Villanova's president, who had put his support fully behind moving up in football, also made it clear that the Big East's decision not to take Villanova for football worked out all right in his mind, given the current instability.

"It's been a very changing environment for football," Donohue said. "I'm very pleased where Villanova is situated right now."

He was asked directly about whether the school still would consider moving up to the FBS level, the top division.

"We are very committed to where we are in football right now," Donohue said.

So Villanova and Georgetown, Marquette, DePaul, Providence, Seton Hall, and St. John's are together, now looking for a leader, or at least a transitional figure. (The name of former commissioner Michael Tranghese was floated Sunday. It's a good name.) It appears that every school that doesn't play FBS football may want to join up, so the new league won't have trouble stocking up.

On the way out, there will be a lot of negotiations, over money and even the Big East name.

"It is important," Donohue said of that name and brand, "and it will be part of all the negotiations going forward in the next couple of months."

It also is a valid question whether the name will represent a gloried past as this new venture needs to move forward. It will be interesting to see who sees the name as worth fighting for.

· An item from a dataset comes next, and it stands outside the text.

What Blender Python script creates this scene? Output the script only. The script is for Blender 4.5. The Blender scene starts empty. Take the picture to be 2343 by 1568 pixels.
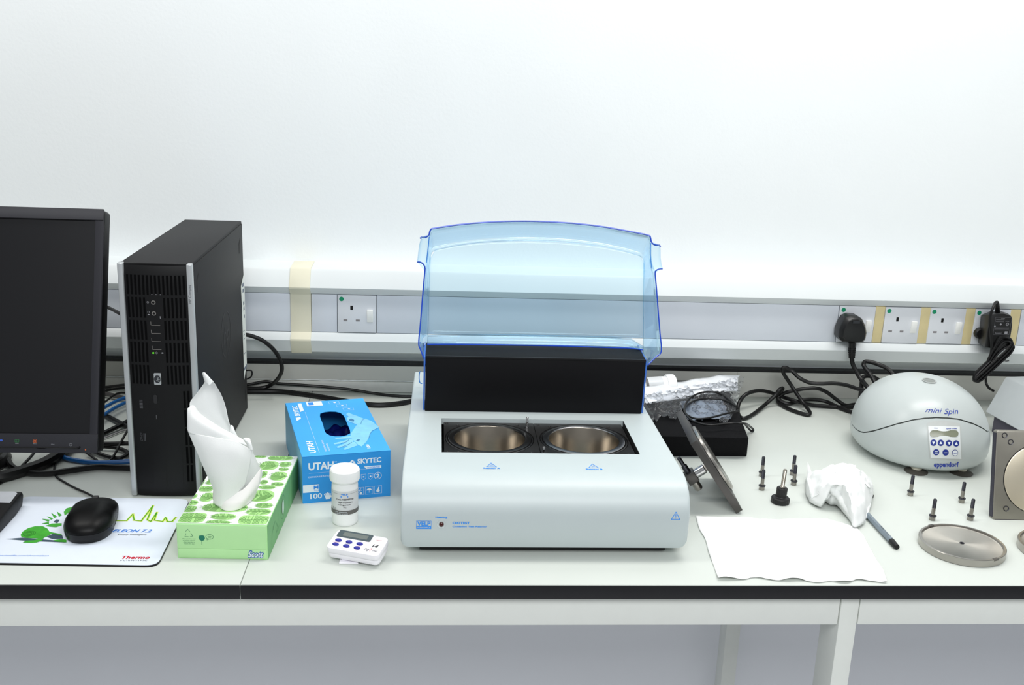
import bpy, bmesh, math, random
from math import sin, cos, pi, radians, sqrt, atan2, tan
from mathutils import Matrix, Vector, noise
random.seed(7)
scene = bpy.context.scene
COL = scene.collection
# ---------------------------------------------------------------- camera
FPX, CXP, CYP = 2370.0, 1171.5, 784.0
CAM = Vector((0, 0, 0.625))                      # bench top is z = 0, floor is z = -0.9
YAW, PITCH, ROLL = radians(-4.48), radians(15.5), radians(2.28)
_fw = Vector((-sin(YAW), cos(YAW), 0)); _rt = Vector((cos(YAW), sin(YAW), 0)); _up = Vector((0, 0, 1))
_f2 = _fw*cos(PITCH) - _up*sin(PITCH); _u2 = _up*cos(PITCH) + _fw*sin(PITCH)
_r3 = _rt*cos(ROLL) + _u2*sin(ROLL); _u3 = _u2*cos(ROLL) - _rt*sin(ROLL)
cam = bpy.data.cameras.new('camera'); camo = bpy.data.objects.new('camera', cam); COL.objects.link(camo)
mw = Matrix((( _r3.x, _u3.x, -_f2.x, CAM.x), (_r3.y, _u3.y, -_f2.y, CAM.y), (_r3.z, _u3.z, -_f2.z, CAM.z), (0, 0, 0, 1)))
camo.matrix_world = mw
cam.sensor_width = 36; cam.sensor_fit = 'HORIZONTAL'; cam.lens = FPX/2343*36; cam.clip_start = .05; cam.clip_end = 50
scene.camera = camo
# ---------------------------------------------------------------- light
scene.view_settings.view_transform = 'Standard'; scene.view_settings.look = 'None'
scene.view_settings.gamma = 1; scene.view_settings.use_curve_mapping = False
scene.view_settings.exposure = 0.0
world = bpy.data.worlds.new('room_light'); scene.world = world; world.use_nodes = True
bgn = world.node_tree.nodes['Background']; bgn.inputs[0].default_value = (.93, .97, 1.0, 1); bgn.inputs[1].default_value = 0.33
def area(name, loc, target, sx, sy, power, col=(1, 1, 1)):
    l = bpy.data.lights.new(name, 'AREA'); l.shape = 'RECTANGLE'; l.size = sx; l.size_y = sy; l.energy = power; l.color = col
    o = bpy.data.objects.new(name, l); COL.objects.link(o); o.location = loc
    o.rotation_euler = (Vector(target)-Vector(loc)).to_track_quat('-Z', 'Y').to_euler(); return o
area('overhead_light', (.75, 1.50, 1.75), (.75, 1.50, 0), 1.25, .30, 18, (1, .985, .95))
area('overhead_light', (-1.0, 1.35, 1.75), (-1.0, 1.35, 0), 1.25, .30, 11.5, (1, .985, .95))
area('overhead_light', (.3, -.9, 1.75), (.3, .3, 0), 2.2, .8, 45, (.97, .99, 1))  # unseen broad front light, added as soft fill for the wall
# ---------------------------------------------------------------- helpers
def lin(c):
    c = c/255.0
    return c/12.92 if c <= .04045 else ((c+.055)/1.055)**2.4
def rgb(c): return (lin(c[0]), lin(c[1]), lin(c[2]), 1)
MATS = {}
def mat(name, c, rough=.5, metal=0., var=.04, scale=60., bump=0., bscale=400., spec=.5, coat=0., emit=0., aniso=0., trans=0., sss=0.):
    if name in MATS: return MATS[name]
    m = bpy.data.materials.new(name); m.use_nodes = True; nt = m.node_tree; b = nt.nodes['Principled BSDF']
    tc = nt.nodes.new('ShaderNodeTexCoord'); nz = nt.nodes.new('ShaderNodeTexNoise'); nz.inputs['Scale'].default_value = scale
    nz.inputs['Detail'].default_value = 3
    nt.links.new(tc.outputs['Object'], nz.inputs['Vector'])
    rp = nt.nodes.new('ShaderNodeValToRGB'); L = rgb(c)
    rp.color_ramp.elements[0].position = .3; rp.color_ramp.elements[1].position = .7
    rp.color_ramp.elements[0].color = (L[0]*(1-var), L[1]*(1-var), L[2]*(1-var), 1)
    rp.color_ramp.elements[1].color = (min(1, L[0]*(1+var)), min(1, L[1]*(1+var)), min(1, L[2]*(1+var)), 1)
    nt.links.new(nz.outputs['Fac'], rp.inputs['Fac']); nt.links.new(rp.outputs['Color'], b.inputs['Base Color'])
    b.inputs['Roughness'].default_value = rough; b.inputs['Metallic'].default_value = metal
    b.inputs['Specular IOR Level'].default_value = spec; b.inputs['Coat Weight'].default_value = coat
    b.inputs['Anisotropic'].default_value = aniso
    if sss: b.inputs['Subsurface Weight'].default_value = sss; b.inputs['Subsurface Radius'].default_value = (.01, .01, .01)
    if emit:
        b.inputs['Emission Color'].default_value = L; b.inputs['Emission Strength'].default_value = emit
    if bump:
        n2 = nt.nodes.new('ShaderNodeTexNoise'); n2.inputs['Scale'].default_value = bscale; n2.inputs['Detail'].default_value = 4
        bp = nt.nodes.new('ShaderNodeBump'); bp.inputs['Strength'].default_value = bump; bp.inputs['Distance'].default_value = .001
        nt.links.new(tc.outputs['Object'], n2.inputs['Vector']); nt.links.new(n2.outputs['Fac'], bp.inputs['Height'])
        nt.links.new(bp.outputs['Normal'], b.inputs['Normal'])
    MATS[name] = m; return m
class G:
    def __init__(s): s.v = []; s.f = []
    def add(s, vs, fs, M=None):
        n = len(s.v)
        for p in vs:
            p = Vector(p); s.v.append(M @ p if M else p)
        for f in fs: s.f.append([i+n for i in f])
        return s
    def box(s, lo, hi, M=None):
        x0, y0, z0 = lo; x1, y1, z1 = hi
        return s.add([(x0,y0,z0),(x1,y0,z0),(x1,y1,z0),(x0,y1,z0),(x0,y0,z1),(x1,y0,z1),(x1,y1,z1),(x0,y1,z1)],
              [(3,2,1,0),(4,5,6,7),(0,1,5,4),(1,2,6,5),(2,3,7,6),(3,0,4,7)], M)
    def hexa(s, b, t):      # 4 bottom points, 4 top points
        return s.add(list(b)+list(t), [(3,2,1,0),(4,5,6,7),(0,1,5,4),(1,2,6,5),(2,3,7,6),(3,0,4,7)])
    def lathe(s, prof, n=32, M=None, cap0=True, cap1=True):
        vs = []; fs = []
        for r, z in prof:
            for i in range(n): a = 2*pi*i/n; vs.append((r*cos(a), r*sin(a), z))
        for k in range(len(prof)-1):
            for i in range(n):
                j = (i+1) % n; fs.append((k*n+i, k*n+j, (k+1)*n+j, (k+1)*n+i))
        if cap0: fs.append(tuple(range(n))[::-1])
        if cap1: m0 = (len(prof)-1)*n; fs.append(tuple(range(m0, m0+n)))
        return s.add(vs, fs, M)
    def cyl(s, p0, p1, r0, r1=None, n=16, cap=True):
        p0 = Vector(p0); p1 = Vector(p1); d = p1-p0
        M = Matrix.Translation(p0) @ d.to_track_quat('Z', 'Y').to_matrix().to_4x4()
        return s.lathe([(r0, 0), (r0 if r1 is None else r1, d.length)], n, M, cap, cap)
    def prism(s, poly, M, h):   # poly in local xy, extruded along local z
        n = len(poly); vs = [(p[0], p[1], 0) for p in poly]+[(p[0], p[1], h) for p in poly]
        fs = [tuple(range(n))[::-1], tuple(range(n, 2*n))]+[(i, (i+1) % n, n+(i+1) % n, n+i) for i in range(n)]
        return s.add(vs, fs, M)
    def tube(s, pts, r, n=8, closed=False, caps=True, flat=None):
        pts = [Vector(p) for p in pts]; m = len(pts); vs = []; fs = []
        t0 = (pts[1]-pts[0]).normalized(); nn = t0.orthogonal().normalized()
        for i, p in enumerate(pts):
            if closed: t = (pts[(i+1) % m]-pts[i-1]).normalized()
            else: t = (pts[min(i+1, m-1)]-pts[max(i-1, 0)]).normalized()
            nn = (nn-t*nn.dot(t))
            nn = nn.normalized() if nn.length > 1e-6 else t.orthogonal().normalized()
            bb = t.cross(nn); rr = r(i/(m-1)) if callable(r) else r
            for k in range(n):
                a = 2*pi*k/n; vs.append(p+nn*(rr*cos(a))+bb*(rr*sin(a)))
        for i in range(m if closed else m-1):
            j = (i+1) % m
            for k in range(n): l = (k+1) % n; fs.append((i*n+k, i*n+l, j*n+l, j*n+k))
        if caps and not closed: fs.append(tuple(range(n))[::-1]); fs.append(tuple(range((m-1)*n, m*n)))
        return s.add(vs, fs)
    def grid(s, fn, nu, nv, wu=False, M=None):
        vs = [fn(i/(nu if wu else nu-1), j/(nv-1)) for j in range(nv) for i in range(nu)]; fs = []
        for j in range(nv-1):
            for i in range(nu if wu else nu-1):
                k = (i+1) % nu; fs.append((j*nu+i, j*nu+k, (j+1)*nu+k, (j+1)*nu+i))
        return s.add(vs, fs, M)
    def xf(s, M): s.v = [M @ p for p in s.v]; return s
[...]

That goes for the Big East football schools, since there literally is no shared Big East football tradition.

If both sides decide the name isn't worth fighting for, or paying for, then this weekend will go down as the end point of the Big East.

"It's sad," Wright said, reciting players and rivalries from days gone by. "It really is sad. In the same sense, though, I used to like ACC basketball . . . but that's not the same. The Big Ten's not the same. Nothing is the same. The only thing in life that's definite is change."

Wright had been outspoken about the need to move up in Big East football, to stay with the big boys so 'Nova could keep competing nationally in basketball. He hasn't seen any changes in recruiting interest through all the upheaval, he said.

"Going forward, we'll see," Wright said, noting that these schools will offer something unique that will be sold to recruits.

The Big East, it turns out, has been slowly dying since Miami, Virginia Tech, and Boston College left a decade back for the ACC. The illness wasn't always apparent since the Big East continued to dominate in basketball, its showcase sport. But most realignment moves have been chasing football dollars, or the fear of being left behind in the money chase.

"It seemed very stable - I've been in the office for seven years," Donohue said of the Big East. "Things started happening, for me at least, with the departure of Syracuse and Pittsburgh. That was the beginning. . . . Things started changing or unraveling in different ways."